Vidi e ascoltai Squarepusher molti anni fa e definii quel live bello ma difficile, molto difficile. Ora ci aiuta suonando tracce da produzioni meno “caotiche” e con un live visual interattivo abbastanza accattivante. Nonostante le mie attese fossero più alte per quanto riguarda la parte visiva, il lato più importante, quello audio, è assolutamente da rispettare, perché lui di errori ne fa e ne ha fatti pochi, ma di storia ne ha fatta molta.

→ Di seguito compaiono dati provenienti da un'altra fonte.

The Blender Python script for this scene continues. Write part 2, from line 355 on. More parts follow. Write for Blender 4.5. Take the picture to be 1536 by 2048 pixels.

Un altro guru è Venetian Snares, lo strambo canadese sale sul palco, si mette davanti ai suoi Denon e compone il delirio breakcore che lo contraddistingue. Un’ora di fucilate, di ferraglia e passaggi di classica. Beve qualcosa come cento birre.
Andiamo in cerca di un taxi per tornare in ostello (che in sostanza ci si sono congelate le giunture) e quasi non riusciamo a camminare. Nonostante questo noto ragazzi in t-shirt e bermuda.
La programmazione del secondo giorno al Tauron Nowa Musika è meno densa e interessante, considerando, oltretutto, la cancellazione dello show di Dj Koze, ma pur sempre di qualità, come il live di Jamie Lidell. Cucina il funk con il soul e l’elettronica, ha una voce invidiabile ed è un animale da palco. Un concerto caldissimo in cui tutti si divertono, compresi, è evidente, lui e la band che lo accompagna.
Molto divertente anche il live di Matias Aguayo e Mostro sul Red Bull Music Academy stage: i due cileni danzano su ritmi di techno baciata dall’America Latina. Un poco, in questo modo ci fanno avvertire meno la maledetta escursione termica polacca.
La Brandt Brauer Frick Ensemble al completo non tradisce mai le attese; soliti professionisti da conservatorio che si sono imposti di andare oltre e si sente.
Come anche Moderat, forse i più attesi della serata, soprattutto da quanto captato tra il pubblico. Uno show tra vecchie e nuove tracce, Apparat che canta (meglio del solito, a mio parere), solite visual a due pannelli e il pubblico in delirio sui cavalli di battaglia Rusty Nails e A New Error.
Lasciati invece troppo soli Jackmaster e soci nello showcase di Numbers, nel senso che lo stage è un po’ troppo nascosto rispetto agli altri tre palchi, nonostante questo il pubblico c’è, come anche la qualità. Con nostro immenso rammarico, perdiamo il set dei COMA, causa confusione sugli orari della line up dopo la cancellazione di Dj Koze.
Passiamo l’ultima notte, prima di tornare nei rispettivi luoghi abitativi, a Cracovia. Decidiamo di uscire a bere qualcosa, finiamo in un locale in centro. L’età media è decisamente bassa, come anche la proposta musicale. Torniamo in ostello, aggrappati al ricordo di quest’ultima ben organizzata edizione del Tauron Nowa Musika, e arriviamo a mattino, ascoltando musica dai nostri smartphone attaccati all’impianto Dolby Sorround della sala comune, fino a quando il sole torna a scaldarci e a ricordarci che, forse, sarebbe il caso di dormire qualche ora.